■ Required work:
Starting at the line containing "The Blender Python", copy each line exactly, ending with the line containing "Model this scene". Leave out everything else.

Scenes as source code
◇ ◇ ◇
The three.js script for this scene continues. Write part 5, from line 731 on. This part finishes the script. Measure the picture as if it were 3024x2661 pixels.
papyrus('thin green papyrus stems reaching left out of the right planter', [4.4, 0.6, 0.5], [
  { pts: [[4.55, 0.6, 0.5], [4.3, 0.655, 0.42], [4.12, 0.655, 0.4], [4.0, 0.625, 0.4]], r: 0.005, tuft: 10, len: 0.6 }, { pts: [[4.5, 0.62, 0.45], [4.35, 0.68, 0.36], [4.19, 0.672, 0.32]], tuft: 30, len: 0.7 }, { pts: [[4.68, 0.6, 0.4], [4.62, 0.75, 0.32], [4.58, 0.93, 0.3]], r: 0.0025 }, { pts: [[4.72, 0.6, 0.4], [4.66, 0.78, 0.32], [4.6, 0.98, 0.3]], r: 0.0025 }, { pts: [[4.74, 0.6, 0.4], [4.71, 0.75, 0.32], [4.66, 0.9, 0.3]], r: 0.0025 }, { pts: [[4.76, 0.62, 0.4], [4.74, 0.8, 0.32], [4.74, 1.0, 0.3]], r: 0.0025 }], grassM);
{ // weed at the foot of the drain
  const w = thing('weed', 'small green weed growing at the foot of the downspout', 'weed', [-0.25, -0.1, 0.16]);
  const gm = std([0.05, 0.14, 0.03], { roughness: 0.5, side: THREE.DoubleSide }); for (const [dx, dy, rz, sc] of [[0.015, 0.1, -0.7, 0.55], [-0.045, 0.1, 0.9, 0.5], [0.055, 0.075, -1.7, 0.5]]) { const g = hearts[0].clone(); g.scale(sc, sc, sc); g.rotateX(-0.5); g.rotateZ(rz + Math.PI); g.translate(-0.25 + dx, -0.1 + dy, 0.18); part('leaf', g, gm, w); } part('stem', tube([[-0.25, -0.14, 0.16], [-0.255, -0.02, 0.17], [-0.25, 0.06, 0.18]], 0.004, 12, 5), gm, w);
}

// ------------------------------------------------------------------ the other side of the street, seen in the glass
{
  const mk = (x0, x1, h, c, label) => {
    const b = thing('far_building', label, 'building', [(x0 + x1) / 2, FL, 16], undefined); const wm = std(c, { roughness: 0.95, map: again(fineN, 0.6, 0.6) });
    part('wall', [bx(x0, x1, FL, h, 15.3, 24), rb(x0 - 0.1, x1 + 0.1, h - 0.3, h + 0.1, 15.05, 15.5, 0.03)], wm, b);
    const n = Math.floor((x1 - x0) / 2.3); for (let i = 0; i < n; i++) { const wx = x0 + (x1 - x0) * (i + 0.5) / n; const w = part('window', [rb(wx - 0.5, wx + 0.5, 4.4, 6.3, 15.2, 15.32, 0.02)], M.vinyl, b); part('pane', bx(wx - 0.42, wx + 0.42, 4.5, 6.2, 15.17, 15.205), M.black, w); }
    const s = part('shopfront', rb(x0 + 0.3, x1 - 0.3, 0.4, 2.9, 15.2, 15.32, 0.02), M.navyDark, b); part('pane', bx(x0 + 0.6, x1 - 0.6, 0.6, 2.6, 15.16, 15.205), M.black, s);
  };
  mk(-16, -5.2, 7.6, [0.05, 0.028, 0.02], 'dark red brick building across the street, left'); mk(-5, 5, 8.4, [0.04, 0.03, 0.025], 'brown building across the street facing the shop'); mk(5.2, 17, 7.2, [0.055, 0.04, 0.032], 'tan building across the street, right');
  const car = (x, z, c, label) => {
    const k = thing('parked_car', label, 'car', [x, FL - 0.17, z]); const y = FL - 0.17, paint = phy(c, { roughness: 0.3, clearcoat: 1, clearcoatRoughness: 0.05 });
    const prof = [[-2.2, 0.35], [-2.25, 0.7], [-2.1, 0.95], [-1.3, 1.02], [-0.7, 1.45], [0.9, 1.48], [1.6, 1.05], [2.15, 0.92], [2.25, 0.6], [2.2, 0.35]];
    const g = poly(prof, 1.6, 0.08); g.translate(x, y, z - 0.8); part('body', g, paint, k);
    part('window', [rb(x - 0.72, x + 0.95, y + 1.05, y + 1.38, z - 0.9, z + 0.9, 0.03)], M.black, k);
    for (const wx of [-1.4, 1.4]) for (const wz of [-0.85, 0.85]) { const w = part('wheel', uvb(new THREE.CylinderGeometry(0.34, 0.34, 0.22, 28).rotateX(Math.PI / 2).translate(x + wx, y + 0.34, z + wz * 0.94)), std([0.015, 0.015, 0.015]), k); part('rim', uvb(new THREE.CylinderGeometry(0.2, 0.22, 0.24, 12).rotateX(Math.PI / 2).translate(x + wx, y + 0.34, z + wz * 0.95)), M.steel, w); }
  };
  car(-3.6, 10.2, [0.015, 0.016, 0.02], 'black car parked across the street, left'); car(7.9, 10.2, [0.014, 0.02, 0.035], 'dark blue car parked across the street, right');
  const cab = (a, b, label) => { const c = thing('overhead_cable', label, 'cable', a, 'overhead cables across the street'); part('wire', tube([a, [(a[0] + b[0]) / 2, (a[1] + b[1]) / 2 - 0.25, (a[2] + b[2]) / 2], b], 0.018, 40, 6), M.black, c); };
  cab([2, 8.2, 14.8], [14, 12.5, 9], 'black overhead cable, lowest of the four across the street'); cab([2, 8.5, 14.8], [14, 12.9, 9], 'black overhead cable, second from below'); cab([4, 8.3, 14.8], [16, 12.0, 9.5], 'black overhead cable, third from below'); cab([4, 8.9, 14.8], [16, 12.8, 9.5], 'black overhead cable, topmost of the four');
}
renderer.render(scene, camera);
◇ ◇ ◇
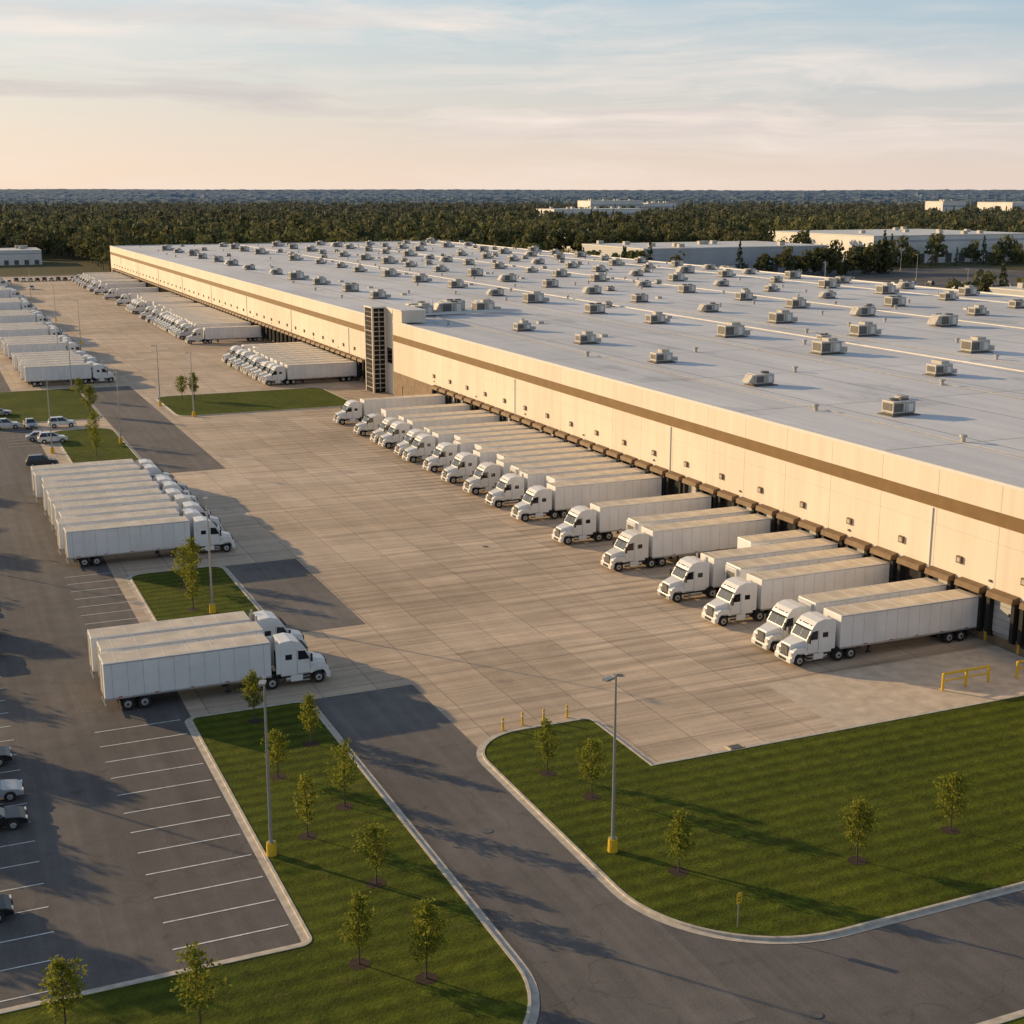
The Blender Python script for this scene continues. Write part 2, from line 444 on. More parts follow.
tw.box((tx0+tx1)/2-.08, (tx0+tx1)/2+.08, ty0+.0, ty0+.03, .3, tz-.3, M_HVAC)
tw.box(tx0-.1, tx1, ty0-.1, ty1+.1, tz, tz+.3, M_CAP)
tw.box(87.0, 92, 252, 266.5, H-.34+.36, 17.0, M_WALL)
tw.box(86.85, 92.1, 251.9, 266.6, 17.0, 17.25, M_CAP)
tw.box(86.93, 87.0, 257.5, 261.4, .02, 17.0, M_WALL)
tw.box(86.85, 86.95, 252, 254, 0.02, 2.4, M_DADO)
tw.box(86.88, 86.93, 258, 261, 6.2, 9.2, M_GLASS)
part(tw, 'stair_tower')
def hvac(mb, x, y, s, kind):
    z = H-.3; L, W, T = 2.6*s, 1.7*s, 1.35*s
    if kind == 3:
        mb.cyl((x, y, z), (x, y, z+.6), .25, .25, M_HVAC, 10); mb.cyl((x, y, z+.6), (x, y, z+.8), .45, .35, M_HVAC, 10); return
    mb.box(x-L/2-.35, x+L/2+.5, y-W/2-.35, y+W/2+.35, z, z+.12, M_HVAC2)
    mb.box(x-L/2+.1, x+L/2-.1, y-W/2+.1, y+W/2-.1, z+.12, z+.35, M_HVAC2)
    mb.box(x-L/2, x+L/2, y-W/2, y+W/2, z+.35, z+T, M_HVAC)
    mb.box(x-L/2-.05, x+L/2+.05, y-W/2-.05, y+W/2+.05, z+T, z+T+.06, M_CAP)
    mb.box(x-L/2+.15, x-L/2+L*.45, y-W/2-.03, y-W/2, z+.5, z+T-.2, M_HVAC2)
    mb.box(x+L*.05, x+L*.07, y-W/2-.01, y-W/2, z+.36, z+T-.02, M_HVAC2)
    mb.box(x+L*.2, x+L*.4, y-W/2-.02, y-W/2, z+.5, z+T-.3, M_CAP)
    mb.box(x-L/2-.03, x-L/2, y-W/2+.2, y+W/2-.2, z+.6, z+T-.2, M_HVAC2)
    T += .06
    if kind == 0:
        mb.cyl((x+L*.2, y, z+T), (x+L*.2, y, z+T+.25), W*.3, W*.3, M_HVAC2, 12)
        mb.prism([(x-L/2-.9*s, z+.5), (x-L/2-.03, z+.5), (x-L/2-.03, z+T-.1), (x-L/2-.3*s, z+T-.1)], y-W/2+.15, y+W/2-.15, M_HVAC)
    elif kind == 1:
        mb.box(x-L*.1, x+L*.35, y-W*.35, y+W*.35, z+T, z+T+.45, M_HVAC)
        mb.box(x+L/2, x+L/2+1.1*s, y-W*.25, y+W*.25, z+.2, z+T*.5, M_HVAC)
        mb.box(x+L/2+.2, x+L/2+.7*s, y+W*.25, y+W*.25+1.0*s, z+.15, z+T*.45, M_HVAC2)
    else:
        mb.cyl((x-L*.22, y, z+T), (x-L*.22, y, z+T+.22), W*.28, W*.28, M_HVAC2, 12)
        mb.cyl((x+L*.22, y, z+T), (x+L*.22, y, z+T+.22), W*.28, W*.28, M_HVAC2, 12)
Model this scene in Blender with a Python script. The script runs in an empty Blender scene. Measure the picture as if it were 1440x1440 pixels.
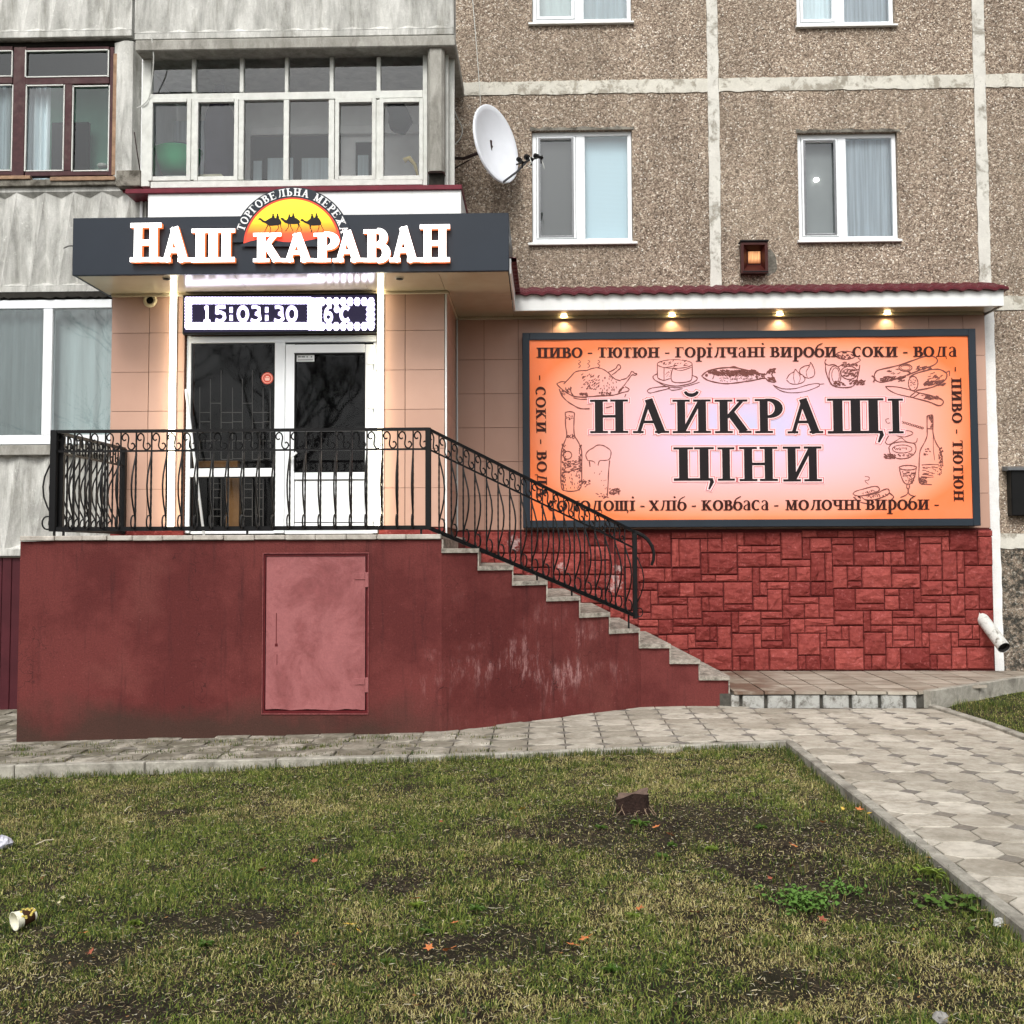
◇ ◇ ◇
■ Task answer:
The Blender Python script for this scene continues. Write part 2, from line 444 on. More parts follow.
tw.box((tx0+tx1)/2-.08, (tx0+tx1)/2+.08, ty0+.0, ty0+.03, .3, tz-.3, M_HVAC)
tw.box(tx0-.1, tx1, ty0-.1, ty1+.1, tz, tz+.3, M_CAP)
tw.box(87.0, 92, 252, 266.5, H-.34+.36, 17.0, M_WALL)
tw.box(86.85, 92.1, 251.9, 266.6, 17.0, 17.25, M_CAP)
tw.box(86.93, 87.0, 257.5, 261.4, .02, 17.0, M_WALL)
tw.box(86.85, 86.95, 252, 254, 0.02, 2.4, M_DADO)
tw.box(86.88, 86.93, 258, 261, 6.2, 9.2, M_GLASS)
part(tw, 'stair_tower')
def hvac(mb, x, y, s, kind):
    z = H-.3; L, W, T = 2.6*s, 1.7*s, 1.35*s
    if kind == 3:
        mb.cyl((x, y, z), (x, y, z+.6), .25, .25, M_HVAC, 10); mb.cyl((x, y, z+.6), (x, y, z+.8), .45, .35, M_HVAC, 10); return
    mb.box(x-L/2-.35, x+L/2+.5, y-W/2-.35, y+W/2+.35, z, z+.12, M_HVAC2)
    mb.box(x-L/2+.1, x+L/2-.1, y-W/2+.1, y+W/2-.1, z+.12, z+.35, M_HVAC2)
    mb.box(x-L/2, x+L/2, y-W/2, y+W/2, z+.35, z+T, M_HVAC)
    mb.box(x-L/2-.05, x+L/2+.05, y-W/2-.05, y+W/2+.05, z+T, z+T+.06, M_CAP)
    mb.box(x-L/2+.15, x-L/2+L*.45, y-W/2-.03, y-W/2, z+.5, z+T-.2, M_HVAC2)
    mb.box(x+L*.05, x+L*.07, y-W/2-.01, y-W/2, z+.36, z+T-.02, M_HVAC2)
    mb.box(x+L*.2, x+L*.4, y-W/2-.02, y-W/2, z+.5, z+T-.3, M_CAP)
    mb.box(x-L/2-.03, x-L/2, y-W/2+.2, y+W/2-.2, z+.6, z+T-.2, M_HVAC2)
    T += .06
    if kind == 0:
        mb.cyl((x+L*.2, y, z+T), (x+L*.2, y, z+T+.25), W*.3, W*.3, M_HVAC2, 12)
        mb.prism([(x-L/2-.9*s, z+.5), (x-L/2-.03, z+.5), (x-L/2-.03, z+T-.1), (x-L/2-.3*s, z+T-.1)], y-W/2+.15, y+W/2-.15, M_HVAC)
    elif kind == 1:
        mb.box(x-L*.1, x+L*.35, y-W*.35, y+W*.35, z+T, z+T+.45, M_HVAC)
        mb.box(x+L/2, x+L/2+1.1*s, y-W*.25, y+W*.25, z+.2, z+T*.5, M_HVAC)
        mb.box(x+L/2+.2, x+L/2+.7*s, y+W*.25, y+W*.25+1.0*s, z+.15, z+T*.45, M_HVAC2)
    else:
        mb.cyl((x-L*.22, y, z+T), (x-L*.22, y, z+T+.22), W*.28, W*.28, M_HVAC2, 12)
        mb.cyl((x+L*.22, y, z+T), (x+L*.22, y, z+T+.22), W*.28, W*.28, M_HVAC2, 12)
Model this scene in Blender with a Python script. The script runs in an empty Blender scene. Measure the picture as if it were 1440x1440 pixels.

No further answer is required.